What Nihm says. For instance, the other day my wife and I were running our Wizards through a GR, pretty low level like 25 or so, but we have been away from the game for a while. This particular Wizard of mine is a full-on Firebird variant, burning stuff all over but a bit lacking on the durability side. In the middle of a massive scrum with two packs of champs or elites or Belial knows what (so many colors!), my Firebird passive proc’d. That is, I died, technically, and was revived by the meteor. Talk about a “change my cabalistic robes” moment.
It becomes a really interesting challenge, though, to balance gear, cube abilities, and skills to maximize offense–which is what makes the D3 world go round, no mistake about it–and survivability, which if you go too conservative will limit you to perpetually running low reward difficulty levels because you simply cannot kill stuff fast enough. This game is pretty much all TTK. When I first started, when the game came out, I invested heavily into health, regen, and defensive passives. I’d easily top 10 or 12 million durability but only 200 or 300k attack. No fun, because I could not kill much, and really, not very safe, either, because the longer you let stuff live the worse off you are.
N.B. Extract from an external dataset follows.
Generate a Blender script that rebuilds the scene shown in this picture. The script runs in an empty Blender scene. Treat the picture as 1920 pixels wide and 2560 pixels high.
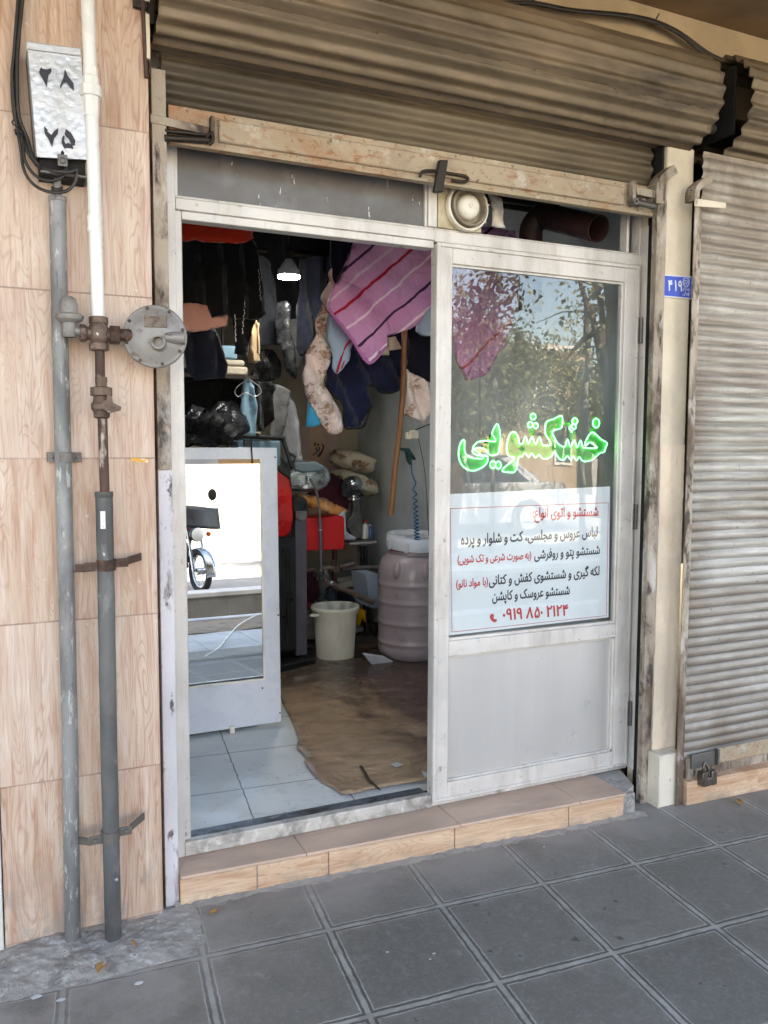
import bpy, bmesh, math, random
from mathutils import Vector, Matrix, Euler
from mathutils import noise as mnoise
from mathutils.geometry import tessellate_polygon
random.seed(7)
R = math.radians
S = bpy.context.scene
COL = S.collection
# ------------------------------------------------------------------ camera
CP = Vector((-0.52408505, -2.61694346, 1.26499499))
YAW, PIT, ROL, FPX = 0.43089553, -0.07950501, 0.00373185, 2082.16931
_cy, _sy, _cp, _sp = math.cos(YAW), math.sin(YAW), math.cos(PIT), math.sin(PIT)
FW = Vector((_sy * _cp, _cy * _cp, _sp))
_rt = Vector((_cy, -_sy, 0)); _up = _rt.cross(FW)
RT = _rt * math.cos(ROL) + _up * math.sin(ROL)
UP = _up * math.cos(ROL) - _rt * math.sin(ROL)
cd = bpy.data.cameras.new('camera'); cam = bpy.data.objects.new('camera', cd); COL.objects.link(cam)
cam.matrix_world = Matrix(((RT.x, UP.x, -FW.x, CP.x), (RT.y, UP.y, -FW.y, CP.y), (RT.z, UP.z, -FW.z, CP.z), (0, 0, 0, 1)))
cd.sensor_fit = 'HORIZONTAL'; cd.sensor_width = 36; cd.lens = 36 * FPX / 1920
cd.clip_start = 0.05; cd.clip_end = 500
S.camera = cam
# ------------------------------------------------------------------ world, sun, exposure
SUN_EL, SUN_AZ = R(50), R(14)
W = bpy.data.worlds.new('World'); S.world = W; W.use_nodes = True
wn = W.node_tree; bg = wn.nodes['Background']
sk = wn.nodes.new('ShaderNodeTexSky'); sk.sky_type = 'NISHITA'; sk.sun_disc = False
sk.sun_elevation = SUN_EL; sk.sun_rotation = SUN_AZ; sk.dust_density = 2.0; sk.air_density = 1.0
wn.links.new(sk.outputs[0], bg.inputs[0]); bg.inputs[1].default_value = 0.13
sl = bpy.data.lights.new('sun', 'SUN'); sl.energy = 4.8; sl.angle = R(.5); sl.color = (1, .95, .87)
so = bpy.data.objects.new('sun', sl); COL.objects.link(so)
_sd = Vector((math.sin(SUN_AZ) * math.cos(SUN_EL), math.cos(SUN_AZ) * math.cos(SUN_EL), math.sin(SUN_EL)))
so.rotation_euler = (-_sd).to_track_quat('-Z', 'Y').to_euler(); so.location = (0, 8, 14)
S.view_settings.view_transform = 'Standard'; S.view_settings.look = 'None'
S.view_settings.gamma = 1; S.view_settings.use_white_balance = True; S.view_settings.white_balance_temperature = 7600; S.view_settings.white_balance_tint = 11; S.view_settings.exposure = 3.2
S.render.engine = 'CYCLES'
S.cycles.max_bounces = 8; S.cycles.diffuse_bounces = 5; S.cycles.glossy_bounces = 5; S.cycles.transparent_max_bounces = 12
S.cycles.sample_clamp_indirect = 6; S.cycles.use_denoising = True
S.cycles.caustics_reflective = False; S.cycles.caustics_refractive = False

# ------------------------------------------------------------------ helpers
def ray(u, v): return FW + RT * ((u - 960) / FPX) - UP * ((v - 1280) / FPX)
def at(u, v, y): d = ray(u, v); return CP + d * ((y - CP.y) / d.y)
def atz(u, v, z): d = ray(u, v); return CP + d * ((z - CP.z) / d.z)
def lin(c): return c / 12.92 if c <= .04045 else ((c + .055) / 1.055) ** 2.4
def C(r, g, b): return (lin(r / 255), lin(g / 255), lin(b / 255), 1)
def G(v): return (v, v, v, 1)

def node(nt, typ, inp=None, **pr):
    n = nt.nodes.new(typ)
    for k, v in pr.items(): setattr(n, k, v)
    for k, v in (inp or {}).items():
        if hasattr(v, 'is_linked') or isinstance(v, bpy.types.NodeSocket): nt.links.new(v, n.inputs[k])
        else: n.inputs[k].default_value = v
    return n
def mathn(nt, op, a, b=0.0, c=None, clamp=False):
    i = {0: a, 1: b}
    if c is not None: i[2] = c
    return node(nt, 'ShaderNodeMath', i, operation=op, use_clamp=clamp).outputs[0]
def mixc(nt, f, a, b): return node(nt, 'ShaderNodeMix', {0: f, 6: a, 7: b}, data_type='RGBA').outputs[2]
def mapr(nt, v, lo, hi, a=0.0, b=1.0): return node(nt, 'ShaderNodeMapRange', {0: v, 1: lo, 2: hi, 3: a, 4: b}, clamp=True).outputs[0]
def mapping(nt, vec, sc, rot=(0, 0, 0), loc=(0, 0, 0)): return node(nt, 'ShaderNodeMapping', {0: vec, 1: loc, 2: rot, 3: sc}).outputs[0]
def noise(nt, vec, sc, det=4, dist=0, ro=.55): return node(nt, 'ShaderNodeTexNoise', {'Vector': vec, 'Scale': sc, 'Detail': det, 'Distortion': dist, 'Roughness': ro}).outputs[0]
def ramp(nt, f, stops):
    n = node(nt, 'ShaderNodeValToRGB', {0: f}); e = n.color_ramp.elements
    e[0].position, e[0].color = stops[0]; e[1].position, e[1].color = stops[1]
    for p, c in stops[2:]: k = e.new(p); k.color = c
    return n.outputs[0]
def newmat(name):
    m = bpy.data.materials.new(name); m.use_nodes = True; nt = m.node_tree
    co = node(nt, 'ShaderNodeTexCoord').outputs['Object']
    return m, nt, nt.nodes['Principled BSDF'], co
def finish(nt, p, col, rough, metal=0, bump=None, bstr=.3, bdist=.01, spec=.5):
    for k, v in (('Base Color', col), ('Roughness', rough), ('Metallic', metal), ('Specular IOR Level', spec)):
        if isinstance(v, bpy.types.NodeSocket): nt.links.new(v, p.inputs[k])
        else: p.inputs[k].default_value = v
    if bump is not None:
        b = node(nt, 'ShaderNodeBump', {'Strength': bstr, 'Distance': bdist, 'Height': bump})
        nt.links.new(b.outputs[0], p.inputs['Normal'])
def pm(name, c, layers=(), rough=.6, metal=0, bump=0, bsc=40, bst=(1, 1, 1), spec=.5, rvar=.15, var=.12, vsc=3):
    """layers: (colour, scale, lo, hi, weight, stretch)"""
    m, nt, p, co = newmat(name)
    nv = noise(nt, co, vsc, 5)
    dk = tuple(x * (1 - var * 1.6) for x in c[:3]) + (1,); lt = tuple(min(1, x * (1 + var)) for x in c[:3]) + (1,)
    col = mixc(nt, mapr(nt, nv, .3, .7), dk, lt)
    for L in layers:
        lc, sc, lo, hi, w = L[:5]; st = L[5] if len(L) > 5 else (1, 1, 1)
        f = mapr(nt, noise(nt, mapping(nt, co, st, loc=(sc * .37, 1.7, 3.1)), sc, 6, .3, .65), lo, hi, 0, w)
        col = mixc(nt, f, col, lc)
    rg = mapr(nt, noise(nt, co, vsc * 4, 3), .3, .7, max(.03, rough - rvar), min(1, rough + rvar))
    bm_ = mathn(nt, 'ADD', noise(nt, mapping(nt, co, bst), bsc, 5, 0, .6), mathn(nt, 'MULTIPLY', noise(nt, mapping(nt, co, bst), bsc * .23, 3), .8)) if bump else None
    finish(nt, p, col, rg, metal, bm_, bump, .01, spec)
    return m
def emit(name, c, s):
    m, nt, p, co = newmat(name)
    p.inputs['Base Color'].default_value = c; p.inputs['Emission Color'].default_value = c; p.inputs['Emission Strength'].default_value = s
    return m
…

Period. Killing fast is by far the best defense. Once I realized you had balance it better, it got a lot more fun.
I still struggle to get the balance right; T6 is all I’ve been willing or able to go on any of my characters. I think I can do more, but the limitation is as always killing fast enough. Trying to understand the rather complex interrelationship between gear stats, gear abilities, your own skills, Paragon levels, and how you put them all together with stuff you cube, is challenging, in a good way. My guild, Amazon Basin’s Hardcore branch, has folks in it doing some amazing GR60 runs, but they have three times my Paragon levels as well (I’m at somewhere in the mid-200s).
Hardcore progression is otherwise pretty much the same I gather as soft core, except that you are much less likely to just wing it and see what happens. Once you have leveling stuff down, especially if you have people to leech off of and gems of ease, you don’t sweat losing the character so much as gear/gems. IF this was a game where you actually developed any attachment to specific characters, it would suck, but let’s be realistic. Your character’s name doesn’t even show up to anyone unless they inspect you. Your skills are totally malleable. Even gear for many builds is pretty easy to get, with enough time investment. So it’s mostly time you are risking, not emotional attachment.
This is so unlike Diablo II, where man, losing a character sucked balls.